Identify the lines that contain the word "high" and copy each one.
....
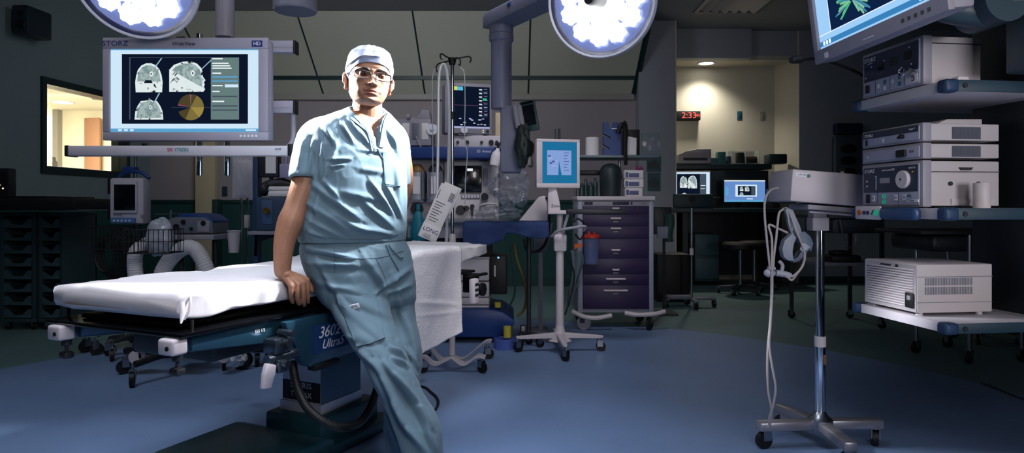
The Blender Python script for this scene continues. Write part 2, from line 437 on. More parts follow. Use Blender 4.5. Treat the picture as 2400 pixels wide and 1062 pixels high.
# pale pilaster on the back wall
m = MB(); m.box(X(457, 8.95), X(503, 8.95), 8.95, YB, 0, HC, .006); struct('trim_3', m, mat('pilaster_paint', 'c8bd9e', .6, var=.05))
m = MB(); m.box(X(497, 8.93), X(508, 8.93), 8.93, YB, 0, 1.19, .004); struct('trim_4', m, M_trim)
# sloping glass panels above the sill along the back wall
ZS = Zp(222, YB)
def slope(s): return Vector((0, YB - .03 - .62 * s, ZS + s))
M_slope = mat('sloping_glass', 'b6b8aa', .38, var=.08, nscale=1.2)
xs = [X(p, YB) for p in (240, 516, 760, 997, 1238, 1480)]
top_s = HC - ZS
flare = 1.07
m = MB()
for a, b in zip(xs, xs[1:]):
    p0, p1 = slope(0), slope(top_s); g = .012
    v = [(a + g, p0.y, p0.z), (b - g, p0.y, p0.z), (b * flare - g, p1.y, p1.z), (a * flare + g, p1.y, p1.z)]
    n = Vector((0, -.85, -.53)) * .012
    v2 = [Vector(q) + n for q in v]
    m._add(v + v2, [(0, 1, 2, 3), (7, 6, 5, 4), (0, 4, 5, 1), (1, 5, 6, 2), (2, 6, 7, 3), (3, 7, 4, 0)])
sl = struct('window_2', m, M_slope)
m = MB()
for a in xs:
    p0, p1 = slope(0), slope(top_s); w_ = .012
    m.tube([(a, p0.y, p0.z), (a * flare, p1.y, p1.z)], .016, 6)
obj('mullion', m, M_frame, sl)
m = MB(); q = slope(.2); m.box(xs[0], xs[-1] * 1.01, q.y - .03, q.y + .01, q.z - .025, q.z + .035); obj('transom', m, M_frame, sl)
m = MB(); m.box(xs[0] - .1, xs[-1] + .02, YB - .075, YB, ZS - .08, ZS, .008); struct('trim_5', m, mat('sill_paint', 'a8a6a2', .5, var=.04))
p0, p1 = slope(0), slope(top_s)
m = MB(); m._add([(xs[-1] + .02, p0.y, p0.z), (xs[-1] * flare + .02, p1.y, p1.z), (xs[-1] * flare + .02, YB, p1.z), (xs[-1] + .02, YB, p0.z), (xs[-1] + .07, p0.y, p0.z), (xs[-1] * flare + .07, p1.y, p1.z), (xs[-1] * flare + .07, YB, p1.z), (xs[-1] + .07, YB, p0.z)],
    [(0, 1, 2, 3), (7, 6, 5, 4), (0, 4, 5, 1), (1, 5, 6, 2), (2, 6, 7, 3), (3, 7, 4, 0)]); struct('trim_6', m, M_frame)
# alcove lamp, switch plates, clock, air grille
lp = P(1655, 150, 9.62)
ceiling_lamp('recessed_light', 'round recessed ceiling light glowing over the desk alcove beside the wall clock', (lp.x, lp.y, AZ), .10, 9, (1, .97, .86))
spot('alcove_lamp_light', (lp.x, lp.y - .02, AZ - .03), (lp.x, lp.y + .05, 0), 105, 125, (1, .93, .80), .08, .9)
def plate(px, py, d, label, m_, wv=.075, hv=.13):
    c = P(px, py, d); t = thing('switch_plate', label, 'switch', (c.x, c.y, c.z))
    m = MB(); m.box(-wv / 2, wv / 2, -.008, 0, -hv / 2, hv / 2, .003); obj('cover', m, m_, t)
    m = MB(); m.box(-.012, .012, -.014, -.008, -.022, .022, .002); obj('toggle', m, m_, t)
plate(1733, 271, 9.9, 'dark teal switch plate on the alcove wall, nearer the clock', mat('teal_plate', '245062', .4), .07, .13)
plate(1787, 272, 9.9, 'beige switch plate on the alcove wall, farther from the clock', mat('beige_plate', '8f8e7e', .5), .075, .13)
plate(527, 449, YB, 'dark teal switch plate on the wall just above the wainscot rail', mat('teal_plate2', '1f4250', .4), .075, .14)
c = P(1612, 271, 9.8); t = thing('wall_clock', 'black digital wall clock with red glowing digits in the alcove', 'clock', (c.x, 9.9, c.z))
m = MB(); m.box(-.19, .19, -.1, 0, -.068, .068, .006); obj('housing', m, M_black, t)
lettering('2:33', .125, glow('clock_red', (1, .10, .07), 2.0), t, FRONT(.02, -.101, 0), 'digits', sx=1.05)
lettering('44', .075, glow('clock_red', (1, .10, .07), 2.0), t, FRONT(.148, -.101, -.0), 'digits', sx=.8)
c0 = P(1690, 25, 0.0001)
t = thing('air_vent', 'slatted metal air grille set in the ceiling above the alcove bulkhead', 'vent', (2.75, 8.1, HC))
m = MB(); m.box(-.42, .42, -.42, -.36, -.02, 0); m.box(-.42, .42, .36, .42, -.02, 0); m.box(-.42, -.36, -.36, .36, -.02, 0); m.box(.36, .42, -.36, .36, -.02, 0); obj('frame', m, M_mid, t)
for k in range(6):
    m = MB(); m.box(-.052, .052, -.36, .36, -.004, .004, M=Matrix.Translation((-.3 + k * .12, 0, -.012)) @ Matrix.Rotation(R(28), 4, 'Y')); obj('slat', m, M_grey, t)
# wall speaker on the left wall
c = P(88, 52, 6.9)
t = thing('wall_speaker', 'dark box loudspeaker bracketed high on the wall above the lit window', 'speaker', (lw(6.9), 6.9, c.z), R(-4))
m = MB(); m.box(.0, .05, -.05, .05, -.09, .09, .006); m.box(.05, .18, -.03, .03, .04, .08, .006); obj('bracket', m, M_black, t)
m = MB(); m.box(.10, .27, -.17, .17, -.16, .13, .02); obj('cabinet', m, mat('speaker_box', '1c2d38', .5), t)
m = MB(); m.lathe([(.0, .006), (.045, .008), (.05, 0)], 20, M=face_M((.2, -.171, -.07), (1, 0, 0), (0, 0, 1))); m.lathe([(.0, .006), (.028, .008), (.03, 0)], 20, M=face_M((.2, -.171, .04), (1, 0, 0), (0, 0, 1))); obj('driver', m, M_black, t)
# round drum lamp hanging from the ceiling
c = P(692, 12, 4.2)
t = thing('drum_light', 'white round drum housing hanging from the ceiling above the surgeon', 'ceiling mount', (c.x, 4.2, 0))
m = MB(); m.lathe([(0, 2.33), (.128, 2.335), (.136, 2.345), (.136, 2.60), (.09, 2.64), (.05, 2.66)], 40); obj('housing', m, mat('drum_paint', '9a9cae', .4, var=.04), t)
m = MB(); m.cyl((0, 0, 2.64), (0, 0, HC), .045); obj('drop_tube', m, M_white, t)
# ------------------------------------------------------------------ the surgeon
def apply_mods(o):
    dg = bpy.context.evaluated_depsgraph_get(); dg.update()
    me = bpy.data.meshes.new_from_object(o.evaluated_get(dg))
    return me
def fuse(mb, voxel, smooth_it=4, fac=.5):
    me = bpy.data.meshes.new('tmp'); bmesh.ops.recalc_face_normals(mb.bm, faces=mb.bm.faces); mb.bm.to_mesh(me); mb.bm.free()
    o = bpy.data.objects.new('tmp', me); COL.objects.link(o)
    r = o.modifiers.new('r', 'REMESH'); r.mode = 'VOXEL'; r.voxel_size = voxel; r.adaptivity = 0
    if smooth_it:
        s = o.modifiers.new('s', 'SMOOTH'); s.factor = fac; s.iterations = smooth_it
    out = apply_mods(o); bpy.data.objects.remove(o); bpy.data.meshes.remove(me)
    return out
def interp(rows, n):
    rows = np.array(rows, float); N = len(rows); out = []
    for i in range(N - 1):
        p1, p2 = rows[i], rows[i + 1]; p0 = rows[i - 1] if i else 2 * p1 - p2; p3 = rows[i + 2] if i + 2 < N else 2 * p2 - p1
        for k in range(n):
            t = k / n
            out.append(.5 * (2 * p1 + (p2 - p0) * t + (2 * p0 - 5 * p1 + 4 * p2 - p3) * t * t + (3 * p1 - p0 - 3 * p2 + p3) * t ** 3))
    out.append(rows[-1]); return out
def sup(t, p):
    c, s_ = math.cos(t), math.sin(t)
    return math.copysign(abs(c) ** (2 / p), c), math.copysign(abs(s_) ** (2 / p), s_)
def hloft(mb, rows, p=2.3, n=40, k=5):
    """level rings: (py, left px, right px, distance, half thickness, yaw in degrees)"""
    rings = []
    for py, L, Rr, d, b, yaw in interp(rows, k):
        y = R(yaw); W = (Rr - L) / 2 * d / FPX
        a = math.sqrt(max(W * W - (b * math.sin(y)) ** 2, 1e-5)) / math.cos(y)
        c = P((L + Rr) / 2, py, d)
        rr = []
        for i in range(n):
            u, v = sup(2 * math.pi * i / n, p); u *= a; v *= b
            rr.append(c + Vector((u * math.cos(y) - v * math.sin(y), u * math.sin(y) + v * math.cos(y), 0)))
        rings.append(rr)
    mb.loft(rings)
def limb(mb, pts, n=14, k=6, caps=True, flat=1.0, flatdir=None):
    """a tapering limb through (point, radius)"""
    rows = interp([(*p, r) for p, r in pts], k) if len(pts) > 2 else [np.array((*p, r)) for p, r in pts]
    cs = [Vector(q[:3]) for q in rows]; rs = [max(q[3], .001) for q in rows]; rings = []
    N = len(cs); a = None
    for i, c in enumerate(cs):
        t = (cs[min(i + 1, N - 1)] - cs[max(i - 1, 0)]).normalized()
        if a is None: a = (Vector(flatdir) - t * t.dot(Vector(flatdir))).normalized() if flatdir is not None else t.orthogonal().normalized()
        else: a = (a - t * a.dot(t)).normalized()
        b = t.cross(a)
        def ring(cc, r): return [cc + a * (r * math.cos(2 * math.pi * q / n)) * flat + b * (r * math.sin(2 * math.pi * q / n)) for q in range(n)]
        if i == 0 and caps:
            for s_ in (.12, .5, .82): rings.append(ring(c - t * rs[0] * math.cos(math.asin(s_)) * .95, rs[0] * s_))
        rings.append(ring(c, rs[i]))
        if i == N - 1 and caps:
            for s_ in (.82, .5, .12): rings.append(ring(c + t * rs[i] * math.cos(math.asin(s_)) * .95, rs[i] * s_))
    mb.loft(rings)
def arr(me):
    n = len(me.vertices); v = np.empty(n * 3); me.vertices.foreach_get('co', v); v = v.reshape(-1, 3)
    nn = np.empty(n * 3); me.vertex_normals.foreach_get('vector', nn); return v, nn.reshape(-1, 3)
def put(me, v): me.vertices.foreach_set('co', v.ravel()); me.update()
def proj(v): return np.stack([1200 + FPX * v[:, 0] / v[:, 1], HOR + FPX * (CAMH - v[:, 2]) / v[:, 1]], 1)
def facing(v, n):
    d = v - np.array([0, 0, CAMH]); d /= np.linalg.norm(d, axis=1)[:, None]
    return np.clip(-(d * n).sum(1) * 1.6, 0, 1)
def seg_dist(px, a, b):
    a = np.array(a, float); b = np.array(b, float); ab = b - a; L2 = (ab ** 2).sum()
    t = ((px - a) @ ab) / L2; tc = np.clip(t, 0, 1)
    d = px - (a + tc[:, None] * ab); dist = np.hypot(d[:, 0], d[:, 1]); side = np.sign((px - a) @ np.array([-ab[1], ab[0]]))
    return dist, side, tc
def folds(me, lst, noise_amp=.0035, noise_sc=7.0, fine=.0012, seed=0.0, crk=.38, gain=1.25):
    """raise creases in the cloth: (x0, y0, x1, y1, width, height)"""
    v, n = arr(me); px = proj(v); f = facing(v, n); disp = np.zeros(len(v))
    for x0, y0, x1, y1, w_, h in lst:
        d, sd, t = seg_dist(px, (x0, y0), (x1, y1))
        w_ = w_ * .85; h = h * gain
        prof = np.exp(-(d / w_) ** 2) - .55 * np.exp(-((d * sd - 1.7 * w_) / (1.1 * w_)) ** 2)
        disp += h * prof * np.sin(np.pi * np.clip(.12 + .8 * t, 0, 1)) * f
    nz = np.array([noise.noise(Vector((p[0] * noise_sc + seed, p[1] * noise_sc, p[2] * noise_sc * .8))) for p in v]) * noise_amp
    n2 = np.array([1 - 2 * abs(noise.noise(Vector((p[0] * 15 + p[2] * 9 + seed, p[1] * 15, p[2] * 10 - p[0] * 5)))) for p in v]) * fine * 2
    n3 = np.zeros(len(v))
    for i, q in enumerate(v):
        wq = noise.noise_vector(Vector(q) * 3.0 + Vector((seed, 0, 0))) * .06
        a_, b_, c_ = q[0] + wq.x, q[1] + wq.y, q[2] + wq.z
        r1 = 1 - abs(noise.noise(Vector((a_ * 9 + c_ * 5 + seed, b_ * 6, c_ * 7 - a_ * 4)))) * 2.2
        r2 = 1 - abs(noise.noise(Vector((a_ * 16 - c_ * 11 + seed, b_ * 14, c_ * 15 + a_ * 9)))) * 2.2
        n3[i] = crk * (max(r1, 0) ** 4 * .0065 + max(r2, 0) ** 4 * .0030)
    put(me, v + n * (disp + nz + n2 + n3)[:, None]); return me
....
- Result below
The Blender Python script for this scene continues. Write part 2, from line 437 on. More parts follow. Use Blender 4.5. Treat the picture as 2400 pixels wide and 1062 pixels high.
t = thing('wall_speaker', 'dark box loudspeaker bracketed high on the wall above the lit window', 'speaker', (lw(6.9), 6.9, c.z), R(-4))